With music by Villa-Lobos, Enrique Gonzalez Medina, Roger Boutry, Gernot Wolfgang, A. Jo Duell-Gonzalez, Miguel del Aguila and Sergio Ramirez Cardenas, this agenda may have exceeded its category, but not its fascination. Six of the seven works presented--there were four premiere performances--were played by the trio of flutist Diane Alancraig, bassoonist Judith Farmer and pianist Miguel del Aguila.

As it turned out, Aguila became the hero of the afternoon, and not just for his many and comprehensive keyboard skills. His new piece for bassoon and piano, “Sunsetsong,” revealed a poetic and dramatic bent, showed off both instruments to best advantage and gave Farmer and himself many opportunities for virtuoso display. Most important, the quarter-hour work engages the listener constantly.

Gonzalez Medina’s four-part “Ritmicas,” for flute and piano, also in its world premiere, held the ear through a series of mood swings often contradicting its own title; nevertheless, idiomatic instrumental writing and long, lyrical lines sustained one’s interest. Ramirez Cardenas’ “Three Fast Breakfasts,” proved an homage, a very facile one, to Poulenc.

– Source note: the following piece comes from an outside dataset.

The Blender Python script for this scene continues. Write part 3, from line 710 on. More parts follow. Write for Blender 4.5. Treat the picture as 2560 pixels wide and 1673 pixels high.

Guest pianist Susan High was the soloist in Duell-Gonzalez’s Messiaenic “The Holy Trinity,” a nine-minute series of meditations accompanied by paintings projected onto a screen next to the piano. Neither the Yamaha grand piano nor Jeff Kowatch’s splashy paintings seemed to connect closely with the three slow-motion movements.

As they had in Villa-Lobos’ “Bachianas Brasileiras” No. 6, Alancraig and Farmer excelled in the aerobic displays of Wolfgang’s breezy Duo (1992). The piece may indeed be, as the composer claims, stylistically “between jazz and funk,” but to one listener it seemed, with all its charms, highly legit. Classical, even.